Steven Spielberg lining up new projects, including films with Tom Hanks and Jennifer Lawrence

Steven Spielberg, who first went to the movies when he was a kid living in Haddon Township, has been stacking up the projects lately, like a flight controller working thr tower at JFK.  He's finished shooting Bridge of Spies, a Cold War thriller based on the story of James Donovan, a lawyer brought in to negotiate the release of an American U2 pilot, Francis Gary Powers, shot down in Soviet airspace. Tom Hanks is starring as Donovan, and he's joined by Alan Alda, Mark Rylance and Amy Ryan. The film is slated for October release. It's Hanks' fourth team-up with Spielberg, after Saving Private Ryan, Catch Me If You Can and The Terminal.

This week it was announced that the director has signed Jennifer Lawrence for It's What I Do, based on the just-published memoir by Pulitizer Prize-winning photojournalist Lynsey Addario. Addario has covered conflicts in Afghanistan, Congo, Darfur, Haiti and Iraq for the New York Times, National Geographic and other outlets. In 2011 she was one of four journalists taken prisoner by the Libyan Army. (Right now, Lawrence is playing another real-life figure, Joy Mangano, the millionaire entrepreneur and inventor of the Miracle Mop and Huggable Hangers, in Joy, from her American Hustle and Silver Linings Playbook director David O. Russell.) The full title of Addario's book: It's What I Do: A Photographer's Life of Love and War.

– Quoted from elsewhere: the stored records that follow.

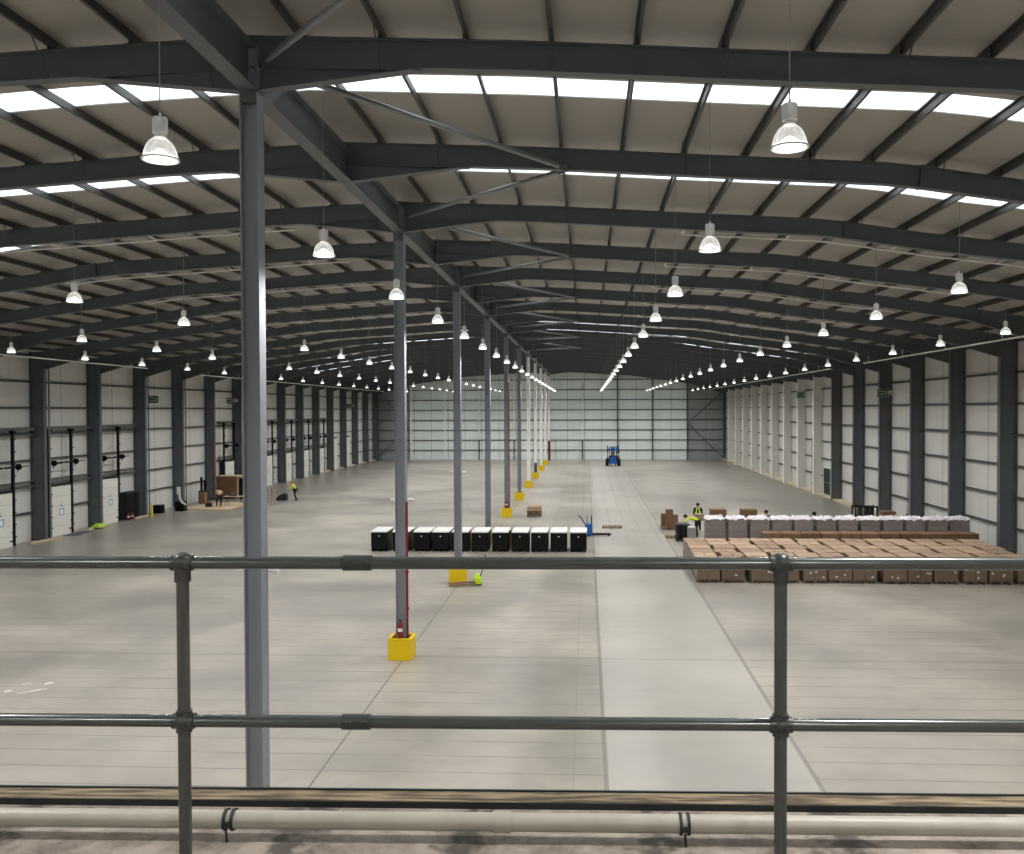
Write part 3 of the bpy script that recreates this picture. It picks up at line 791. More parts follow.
# rainwater pipes beside the left columns, red pipe on the right wall
for k in (6, 8, 9):
    x, y = CL + .05, fy(k) + .28
    o = MB().tube((x, y, 0), (x, y, 10.2), .055, 10).build('rainwater_pipe', 'grey', smooth=True)
    tag(o, 'upright grey pipe beside the %s dark column of the left wall' % nth(k - 5), 'pipe')
for x, y, z0, z1, lab in ((CR - .02, fy(7) + .25, 0, 4.7, 'red upright pipe beside the third dark column of the right wall'), (CR + .0, fy(11) + .3, 0, 5.2, 'red upright pipe beside the nearest pale boxed column'), (CL + .02, fy(10) - .3, 0, 5.0, 'red upright pipe on the left wall near the plywood cabin')):
    o = MB().tube((x, y, z0), (x, y, z1), .03, 8).tube((x, y, .9), (x - .12, y, .9), .035, 8).build('riser_pipe', 'red', smooth=True)
    tag(o, lab, 'pipe')

# exit signs ------------------------------------------------------------------
def text_mesh(s, size, m):
    cu = bpy.data.curves.new('lettering', 'FONT'); cu.body = s; cu.size = size; cu.align_x = 'LEFT'; cu.extrude = .002; cu.space_line = .8
    cu.materials.append(M[m])
    tmp = bpy.data.objects.new('tmp', cu); COL.objects.link(tmp); bpy.context.view_layer.update()
    me = bpy.data.meshes.new_from_object(tmp.evaluated_get(bpy.context.evaluated_depsgraph_get()))
    bpy.data.objects.remove(tmp); return me
def exit_sign(loc, label, arm):
    t = thing('exit_sign', label, 'exit sign', loc)
    w_, h = .74, .56
    MB().bbox(-w_ / 2, w_ / 2, -.015, .015, -h / 2, h / 2, .01).build('panel', 'green', t)
    f = MB().box(-w_ / 2, w_ / 2, -.02, -.015, h / 2 - .02, h / 2).box(-w_ / 2, w_ / 2, -.02, -.015, -h / 2, -h / 2 + .02).box(-w_ / 2, -w_ / 2 + .02, -.02, -.015, -h / 2, h / 2).box(w_ / 2 - .02, w_ / 2, -.02, -.015, -h / 2, h / 2)
    f.build('border', 'signwhite', t)
    o = obj('lettering', text_mesh('Fire\nexit', .25, 'signwhite'), t); o.rotation_euler = (PI / 2, 0, 0); o.location = (-.27, -.02, .04)
    # walking figure
    p = MB().lathe([(.001, -.02), (.03, -.02), (.03, -.016), (.001, -.016)], 10, (.23, 0, .15), 'Y')
    p.box(.20, .25, -.02, -.016, -.02, .10)
    p.tube((.22, -.018, -.02), (.28, -.018, -.18), .014, 6).tube((.22, -.018, -.02), (.16, -.018, -.17), .014, 6).tube((.24, -.018, .08), (.31, -.018, .03), .012, 6).tube((.21, -.018, .08), (.15, -.018, .04), .012, 6)
    p.build('pictogram', 'signwhite', t)
    # round emergency light unit next to the panel and the arm that carries both
    r = MB().lathe([(.07, -.05), (.14, -.05), (.14, .02), (.07, .02), (.07, -.05)], 14, (.53, 0, .02), 'Y'); r.build('emergency_light', 'white', t, True)
    MB().box(min(arm, -.3), max(arm, .45), .02, .05, .0, .05).build('arm', 'dark', t)
    return t
exit_sign((20.25, fy(8) - .25, 8.6), 'green Fire exit sign on a dark column of the right wall', .3)
exit_sign((20.35, fy(12) - .25, 8.85), 'green Fire exit sign on a pale boxed column of the right wall', .3)
exit_sign((-32.05, 65.1, 8.40), 'green Fire exit sign, nearer one on the left wall', -.37)
exit_sign((-32.05, 79.6, 8.45), 'green Fire exit sign, second one on the left wall', -.37)
exit_sign((-32.05, 120.2, 8.2), 'green Fire exit sign, farthest one on the left wall', -.4)

# ---------------------------------------------------------------- small things at the foot of the left wall
o = MB().bbox(-.09, .09, -1.3, 1.3, 0, .12, .01).build('timber_baulk', 'pine'); o.location = (-31.32, 50.45, 0); o.rotation_euler = (0, 0, -.16)
tag(o, 'pale timber baulk on the floor by the second dock door', 'timber')
o = MB().bbox(-.09, .09, -1.2, 1.2, 0, .12, .01).build('timber_baulk', 'pine'); o.location = (-31.38, 56.38, 0); o.rotation_euler = (0, 0, -.12)
tag(o, 'pale timber baulk on the floor under the lime cloth', 'timber')
o = MB().bbox(-.08, .08, -.9, .9, 0, .12, .01).build('timber_baulk', 'pine'); o.location = (-31.48, 61.96, 0)
tag(o, 'pale timber baulk on the floor beside the dark cabinet', 'timber')
def crumple(name, m, w_, d, h, seed):
    rnd = random.Random(seed); n = 9; vs = []; fs = []
    for j in range(n):
        for i in range(n):
            u, v = i / (n - 1) * 2 - 1, j / (n - 1) * 2 - 1
            e = max(abs(u), abs(v)); z = h * (1 - e ** 3) * (.55 + .45 * rnd.random()) + .004
            vs.append((u * w_ / 2 * (1 + .1 * rnd.uniform(-1, 1)), v * d / 2 * (1 + .1 * rnd.uniform(-1, 1)), z if e < 1 else 0))
    for j in range(n - 1):
        for i in range(n - 1): fs.append((j * n + i, j * n + i + 1, (j + 1) * n + i + 1, (j + 1) * n + i))
    m_ = MB().add(vs, fs); return m_.build(name, m, smooth=True)
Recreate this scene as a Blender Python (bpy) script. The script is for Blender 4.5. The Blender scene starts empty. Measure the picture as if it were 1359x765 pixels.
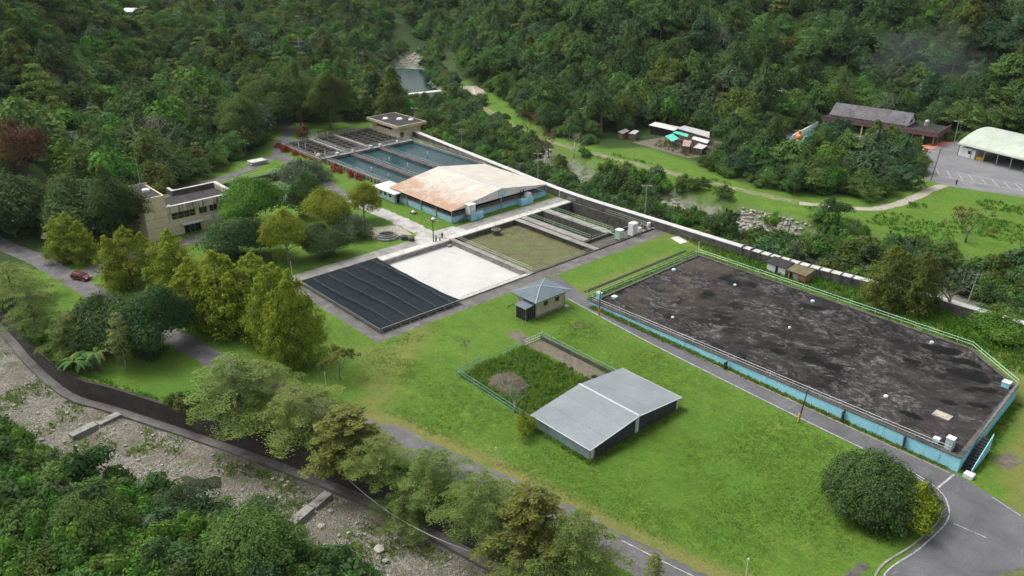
import bpy, bmesh, math, random
import numpy as np
from mathutils import Vector

# ------------------------------------------------------------------ camera, sky, sun, exposure
scene = bpy.context.scene
COL = scene.collection
R = math.radians
YAW = 47.9
cam_d = bpy.data.cameras.new('camera')
cam = bpy.data.objects.new('camera', cam_d); COL.objects.link(cam)
cam.location = (0, 0, 75)
cam.rotation_euler = (R(90 - 24.5), 0, R(YAW))
cam_d.sensor_width = 36; cam_d.sensor_fit = 'HORIZONTAL'
cam_d.lens = 36 * 1097 / 1359
cam_d.clip_start = 1; cam_d.clip_end = 5000
scene.camera = cam

world = bpy.data.worlds.new('World'); scene.world = world
world.use_nodes = True
wn, wl = world.node_tree.nodes, world.node_tree.links
wn.clear()
SUN_EL, SUN_AZ = 58, 200          # azimuth in the scene's own axes, degrees anticlockwise from +x
sky = wn.new('ShaderNodeTexSky'); sky.sky_type = 'NISHITA'; sky.sun_disc = False
sky.sun_elevation = R(SUN_EL); sky.sun_rotation = R(90 - SUN_AZ)
sky.air_density = 1.0; sky.dust_density = 6.0; sky.ozone_density = 1.0
hs = wn.new('ShaderNodeHueSaturation'); hs.inputs['Saturation'].default_value = 0.25
bg = wn.new('ShaderNodeBackground'); bg.inputs['Strength'].default_value = 0.15
wo = wn.new('ShaderNodeOutputWorld')
wl.new(sky.outputs[0], hs.inputs['Color']); wl.new(hs.outputs[0], bg.inputs['Color']); wl.new(bg.outputs[0], wo.inputs[0])

sun_d = bpy.data.lights.new('sun', 'SUN'); sun_d.energy = 0.7; sun_d.angle = R(20); sun_d.color = (1.0, 0.97, 0.92)
sun = bpy.data.objects.new('sun', sun_d); COL.objects.link(sun)
sun_dir = Vector((math.cos(R(SUN_EL)) * math.cos(R(SUN_AZ)), math.cos(R(SUN_EL)) * math.sin(R(SUN_AZ)), math.sin(R(SUN_EL))))
sun.rotation_euler = sun_dir.to_track_quat('Z', 'Y').to_euler()
sun.location = (-150, 120, 200)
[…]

On top of that, Spielberg is making The BFG, adaptating the children's book by Roald Dahl. And the director has long been attached to Robopocalypse, based on Daniel H. Wilson's 2011 futuristic cyborg novel of the same name. Spielberg has also been holding onto the rights to use Martin Luther King, Jr.'s speeches for a planned biopic of the Civil Rights leader. That's the reason Ava DuVernay had to write "new" speeches for King to deliver in her Oscar-nominated Selma.